The preceding content types are wide-ranging, but they must have these two features in order to be accessed:

· Text and metadata structures must be understood, or converted to a format (JSON, XML, or plain text, for example) that can be natively understood and indexed.

· A search engine that, at a minimum, understands free-text content, but that can also understand metadata extracted or the inherent structure within the document (such as the JSON of a tweet or XML nodes in an XHTML web page).

Being able to perform both of the preceding processes enables users to immediately access value in all stored data, even if the inherent structures aren’t yet known, and so cannot be built in to a system’s design. This is an example of using an exploration application.

After the data formats are better understood, specific indexes and user-interface components can be added to the application to take advantage of emerging structures, including metadata fields such as the date created, the author, or GPS coordinates at which an image was taken.
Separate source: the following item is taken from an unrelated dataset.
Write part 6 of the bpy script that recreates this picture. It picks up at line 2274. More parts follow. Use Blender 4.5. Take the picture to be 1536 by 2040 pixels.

From day one, an exploration application enables end users to take advantage of data captured. This data can be searched immediately, and analysed later to determine fields that are present. These fields could be configured in an application later to make it easier to categorize or search data. This avoids a complex testing and rollout process, ensuring a system can handle all data before it is first released.

Hybrid NoSQL databases, such as MarkLogic Server, that support document storage and search along with binary file extraction features provide a good foundation on which to build exploration applications.